Gireesh Shrimali is an Assistant Professor of Energy Economics and Business at the Monterey Institute of International Studies and a Fellow at Climate Policy Initiative.

In 2010, India set an ambitious target to develop 20,000 MW of solar energy by 2022.

This target, implemented through the Jawaharlal Nehru National Solar Mission, called the Solar Mission hereafter, was to be achieved in three phases: Phase 1 by early 2013; Phase 2 by 2017; and Phase 3 by 2022. The Phase 1 was to be implemented in two batches: Batch 1 with capacity targets for solar PV and solar thermal; and Batch 2 with a capacity target for solar PV only.

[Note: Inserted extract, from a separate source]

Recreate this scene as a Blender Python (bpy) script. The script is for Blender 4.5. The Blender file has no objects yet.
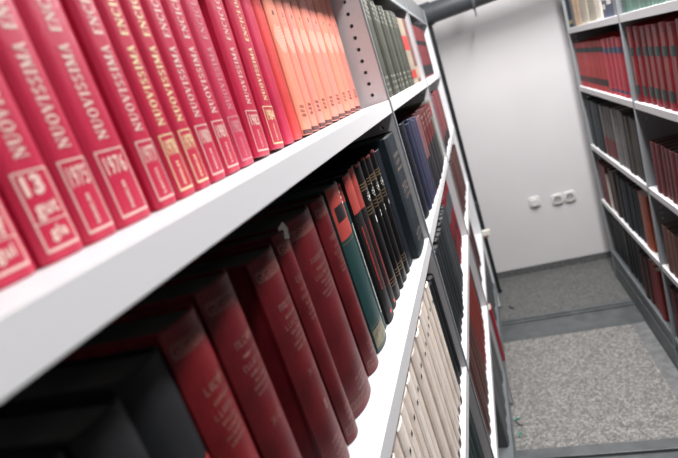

As of June 2013, it appears that the Solar Mission has been moderately successful in deploying solar PV. Based on metrics developed in a recent paper with Vijay Nekkalapudi (submitted to Energy Policy), “How Effective Has India’s Solar Mission Been in Reaching Its Deployment Targets,” where we looked into the effectiveness of the Solar Mission in achieving its targets and offer suggestions for improving its design, the performance of the Solar Mission has been 8.4 on a 10 point scale.

However, the Solar Mission has failed in deploying the 500 MW targeted capacity for solar thermal by March 2013: As of June 2013, approximately none had come online. This, along with other issues, such as the cost of debt, translates to real concerns over whether the Solar Mission is on track to meet its ambitious targets – in particular, as related to solar thermal.

We found that the Solar Mission’s success in deploying solar PV can mainly be attributed to the following: low technology risk, low developer risk, and low off-take risk. While the first has been mostly due to the nature of solar PV and the magnitude of experience with that technology that already exists in India and elsewhere, the remaining two factors are partly connected with successful elements of the Solar Mission.

For example, the developer risk of Solar Mission projects is low and is reducing over time. The Solar Mission reduced participation by non-serious players by incorporating a bid–bond (i.e., a bank deposit) that penalized delays in commissioning. Batch 1 received 343 applications amounting to 5,000 MW, whereas Batch 2 received only 152 applications amounting 1,900 MW. Although fewer projects bid under Batch 2, the average project size was much higher, and it appears that only serious, well-qualified developers are staying in.

Additionally, the off-take risk was low for Solar Mission projects, and this is connected with the fact that all the projects under Phase 1 have a 25-year power purchase agreement signed with Vidyut Vyapar Nigam (NVVN), the power trading arm of National Thermal Power Corporation (NTPC), which has a market capitalization of USD 35 Billion and net worth over USD 11.4 Billion. Thus, the power purchase agreement enjoys a strong credit rating and bankability, enabling these projects to secure funding.

Further, we found that the Solar Mission has been successful in reducing the cost of electricity from solar PV. A reverse auction mechanism, which requires project developers to bid down from a pre-determined tariff, when combined with rapidly falling solar PV module prices, brought down the delivered cost of electricity from solar PV by more than half in three years.

Thus, for solar PV, India should continue using the elements of policy that have made the Solar Mission successful so far – i.e., a reverse auction mechanism, combined with bid-bonds; and a strong, credit-worthy off-taker, such as NVVN.

On the other hand, when it came to solar thermal, there have been multiple challenges in getting these projects off ground in India. Our analysis shows that this is primarily related to technology, including construction, risk. Parabolic trough technology, the most dominant solar thermal technology, with an installed global capacity of barely 100 MW by 2012, has only 5.5 MW installed in India. Further, these large projects require a lot of land, with good direct normal irradiation and access to water as well as human resources, and all of these have contributed to delays.

If India wishes to improve on this experience by helping to mitigate technology risk associated with solar thermal, one option is to promote some pilot projects for solar thermal so as to comprehensively assess risks associated with this technology in India. Another is to ensure that the plants have adequate information on solar resources as well as adequate access to resources, such as land and water. These measures could help ensure that India reaches its targets for solar thermal technology in a timely manner.